*WRITTEN PROBLEM:*
Give back only the lines in the records below from the one with "Write part 4" to the one with "SUPERMINI = dict(HATCH, H=1.47, wr=0.30)", both inclusive, word for word.

┄┄┄┄┄┄┄┄┄┄

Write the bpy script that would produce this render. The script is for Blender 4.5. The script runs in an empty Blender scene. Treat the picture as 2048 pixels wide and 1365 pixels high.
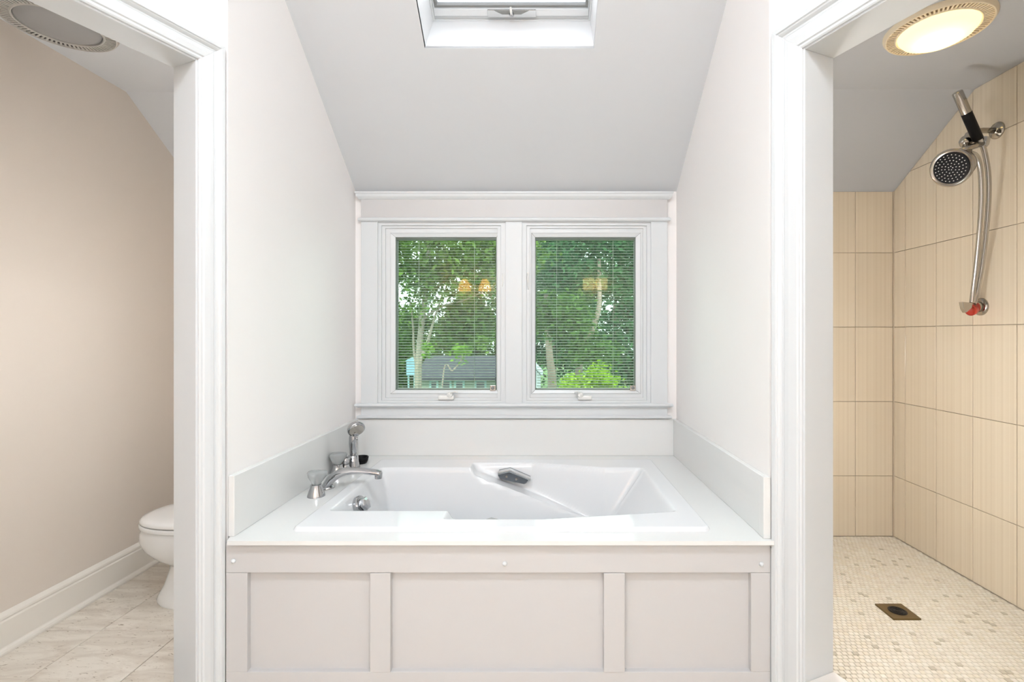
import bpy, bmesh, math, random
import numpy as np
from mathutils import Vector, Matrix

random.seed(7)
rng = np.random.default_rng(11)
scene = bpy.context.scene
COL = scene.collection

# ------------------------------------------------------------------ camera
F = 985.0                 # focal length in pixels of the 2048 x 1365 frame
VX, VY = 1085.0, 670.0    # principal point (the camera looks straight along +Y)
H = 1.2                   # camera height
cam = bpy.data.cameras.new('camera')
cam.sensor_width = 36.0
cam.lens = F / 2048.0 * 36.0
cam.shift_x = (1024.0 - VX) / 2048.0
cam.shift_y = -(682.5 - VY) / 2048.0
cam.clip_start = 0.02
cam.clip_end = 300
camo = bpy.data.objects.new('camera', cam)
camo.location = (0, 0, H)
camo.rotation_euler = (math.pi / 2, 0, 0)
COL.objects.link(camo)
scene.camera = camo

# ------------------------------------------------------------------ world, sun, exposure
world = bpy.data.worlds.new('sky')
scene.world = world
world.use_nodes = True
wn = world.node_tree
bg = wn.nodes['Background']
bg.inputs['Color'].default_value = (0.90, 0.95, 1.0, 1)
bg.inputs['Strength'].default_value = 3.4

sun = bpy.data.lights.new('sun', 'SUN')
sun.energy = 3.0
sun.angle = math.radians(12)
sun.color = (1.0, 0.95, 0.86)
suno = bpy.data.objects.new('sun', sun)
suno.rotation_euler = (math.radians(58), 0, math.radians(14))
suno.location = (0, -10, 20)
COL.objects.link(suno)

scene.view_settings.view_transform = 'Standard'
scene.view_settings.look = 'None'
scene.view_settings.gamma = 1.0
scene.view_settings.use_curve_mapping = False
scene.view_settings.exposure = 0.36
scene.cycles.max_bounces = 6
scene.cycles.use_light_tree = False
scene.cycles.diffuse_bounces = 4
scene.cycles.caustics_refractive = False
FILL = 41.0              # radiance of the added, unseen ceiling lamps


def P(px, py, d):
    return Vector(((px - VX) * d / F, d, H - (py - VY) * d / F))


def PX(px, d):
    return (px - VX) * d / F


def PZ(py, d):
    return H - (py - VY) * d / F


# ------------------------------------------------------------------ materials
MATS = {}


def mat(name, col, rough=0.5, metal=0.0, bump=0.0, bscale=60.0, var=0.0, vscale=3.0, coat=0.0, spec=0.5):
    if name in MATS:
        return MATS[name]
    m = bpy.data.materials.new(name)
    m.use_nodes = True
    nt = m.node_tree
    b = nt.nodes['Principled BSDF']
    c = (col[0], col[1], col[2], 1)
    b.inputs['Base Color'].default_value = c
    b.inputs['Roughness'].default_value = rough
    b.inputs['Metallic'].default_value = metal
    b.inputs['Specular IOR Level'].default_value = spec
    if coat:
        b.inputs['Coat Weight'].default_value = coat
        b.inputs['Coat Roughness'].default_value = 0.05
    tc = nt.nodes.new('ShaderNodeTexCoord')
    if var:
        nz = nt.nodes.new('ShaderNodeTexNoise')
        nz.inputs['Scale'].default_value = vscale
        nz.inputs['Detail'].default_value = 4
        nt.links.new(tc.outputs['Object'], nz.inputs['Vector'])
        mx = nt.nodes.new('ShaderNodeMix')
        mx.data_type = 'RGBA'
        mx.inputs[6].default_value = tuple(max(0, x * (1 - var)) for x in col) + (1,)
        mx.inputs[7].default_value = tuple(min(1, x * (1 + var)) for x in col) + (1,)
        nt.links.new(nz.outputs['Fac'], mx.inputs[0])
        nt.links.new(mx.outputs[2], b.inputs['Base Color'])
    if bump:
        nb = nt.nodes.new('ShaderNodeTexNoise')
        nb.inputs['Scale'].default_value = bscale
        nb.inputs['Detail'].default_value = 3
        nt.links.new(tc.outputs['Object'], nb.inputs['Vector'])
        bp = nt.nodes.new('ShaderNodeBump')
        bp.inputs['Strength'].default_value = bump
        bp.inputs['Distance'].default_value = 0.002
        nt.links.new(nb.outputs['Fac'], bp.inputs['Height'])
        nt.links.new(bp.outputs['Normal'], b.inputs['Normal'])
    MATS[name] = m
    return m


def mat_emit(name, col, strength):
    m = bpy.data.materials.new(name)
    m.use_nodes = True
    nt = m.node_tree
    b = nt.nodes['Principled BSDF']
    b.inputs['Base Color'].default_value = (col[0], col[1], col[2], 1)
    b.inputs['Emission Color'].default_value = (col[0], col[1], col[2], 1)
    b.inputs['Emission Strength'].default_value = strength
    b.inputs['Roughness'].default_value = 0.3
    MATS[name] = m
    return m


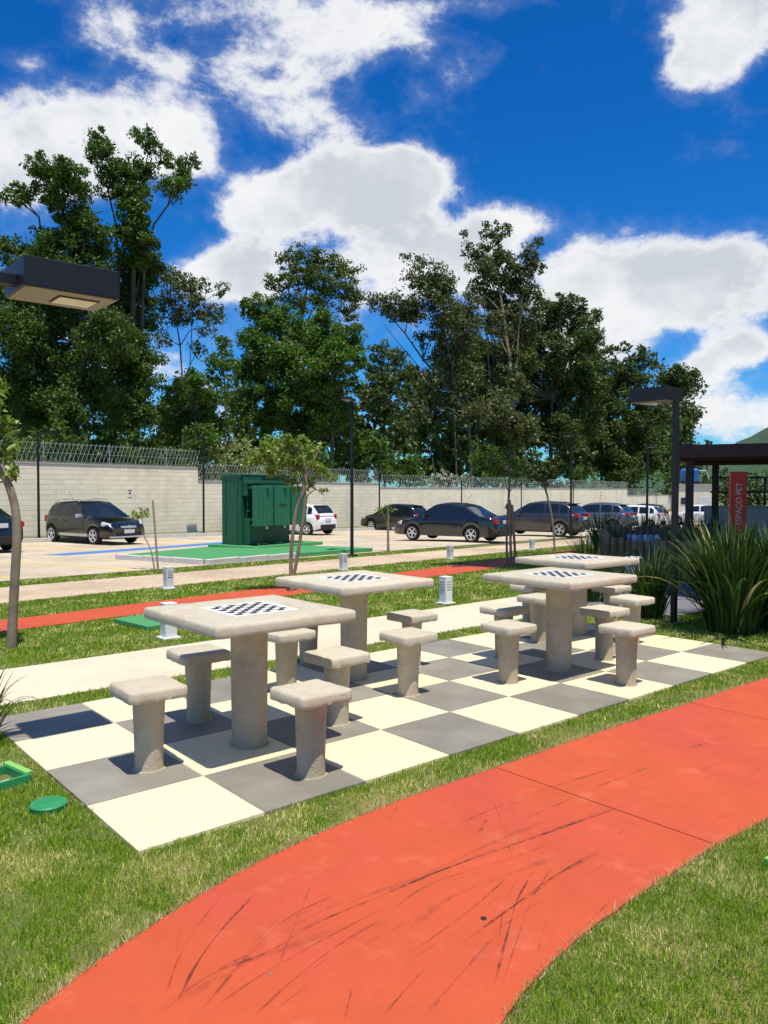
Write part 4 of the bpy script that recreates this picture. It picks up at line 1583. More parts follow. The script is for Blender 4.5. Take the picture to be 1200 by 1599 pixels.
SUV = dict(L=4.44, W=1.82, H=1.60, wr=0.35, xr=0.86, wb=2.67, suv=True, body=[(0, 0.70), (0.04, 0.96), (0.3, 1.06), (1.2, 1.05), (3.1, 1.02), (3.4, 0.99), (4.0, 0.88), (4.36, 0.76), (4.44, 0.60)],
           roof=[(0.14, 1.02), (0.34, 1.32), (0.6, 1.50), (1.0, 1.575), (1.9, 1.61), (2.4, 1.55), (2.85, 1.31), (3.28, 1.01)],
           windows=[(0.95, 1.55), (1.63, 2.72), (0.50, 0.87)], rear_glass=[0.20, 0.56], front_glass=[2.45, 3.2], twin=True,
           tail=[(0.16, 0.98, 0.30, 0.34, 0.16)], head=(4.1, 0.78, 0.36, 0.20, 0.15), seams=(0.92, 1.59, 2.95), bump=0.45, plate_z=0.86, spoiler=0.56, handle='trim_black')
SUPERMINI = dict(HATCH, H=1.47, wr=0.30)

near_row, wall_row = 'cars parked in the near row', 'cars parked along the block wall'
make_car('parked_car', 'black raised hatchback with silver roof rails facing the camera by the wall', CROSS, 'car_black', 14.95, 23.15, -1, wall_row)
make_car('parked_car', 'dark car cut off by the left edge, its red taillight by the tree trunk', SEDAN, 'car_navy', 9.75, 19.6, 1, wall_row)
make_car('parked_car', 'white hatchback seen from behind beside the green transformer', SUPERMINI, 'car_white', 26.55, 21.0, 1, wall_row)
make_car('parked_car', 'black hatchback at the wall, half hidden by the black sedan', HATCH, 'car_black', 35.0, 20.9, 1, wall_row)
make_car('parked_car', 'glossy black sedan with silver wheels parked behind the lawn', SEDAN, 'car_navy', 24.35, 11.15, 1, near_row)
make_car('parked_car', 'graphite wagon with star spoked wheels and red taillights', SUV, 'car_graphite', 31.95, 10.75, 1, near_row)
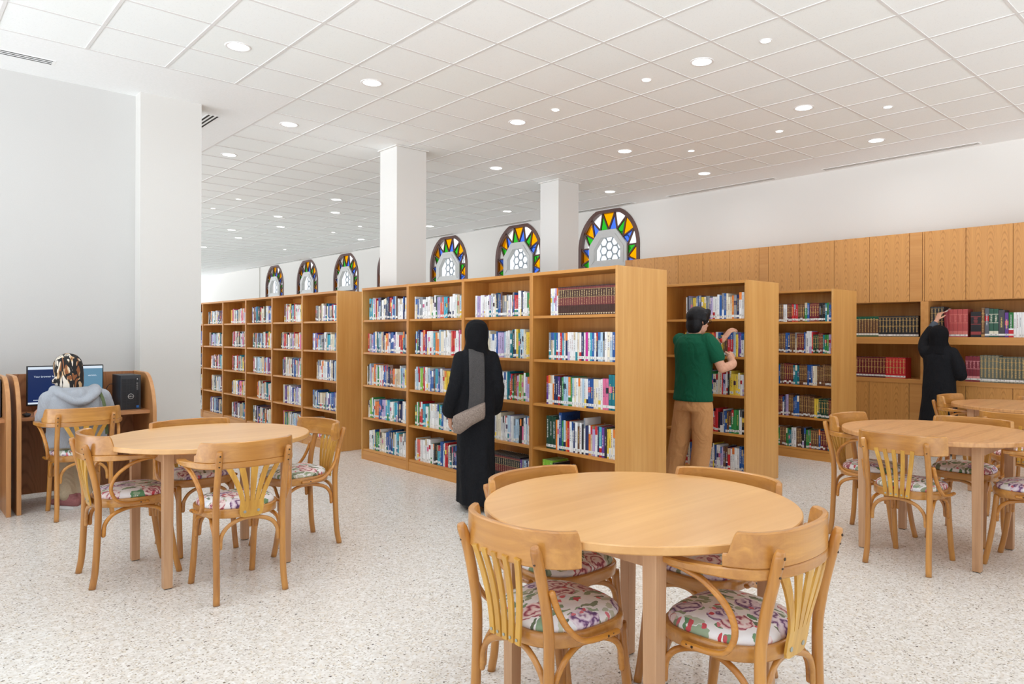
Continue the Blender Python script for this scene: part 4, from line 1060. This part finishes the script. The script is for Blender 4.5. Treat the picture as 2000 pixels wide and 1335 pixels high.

┄┄┄┄┄┄┄┄┄┄

*EXERCISE ANSWER:*
Write part 4 of the bpy script that recreates this picture. It picks up at line 1583. More parts follow. The script is for Blender 4.5. Take the picture to be 1200 by 1599 pixels.
SUV = dict(L=4.44, W=1.82, H=1.60, wr=0.35, xr=0.86, wb=2.67, suv=True, body=[(0, 0.70), (0.04, 0.96), (0.3, 1.06), (1.2, 1.05), (3.1, 1.02), (3.4, 0.99), (4.0, 0.88), (4.36, 0.76), (4.44, 0.60)],
           roof=[(0.14, 1.02), (0.34, 1.32), (0.6, 1.50), (1.0, 1.575), (1.9, 1.61), (2.4, 1.55), (2.85, 1.31), (3.28, 1.01)],
           windows=[(0.95, 1.55), (1.63, 2.72), (0.50, 0.87)], rear_glass=[0.20, 0.56], front_glass=[2.45, 3.2], twin=True,
           tail=[(0.16, 0.98, 0.30, 0.34, 0.16)], head=(4.1, 0.78, 0.36, 0.20, 0.15), seams=(0.92, 1.59, 2.95), bump=0.45, plate_z=0.86, spoiler=0.56, handle='trim_black')
SUPERMINI = dict(HATCH, H=1.47, wr=0.30)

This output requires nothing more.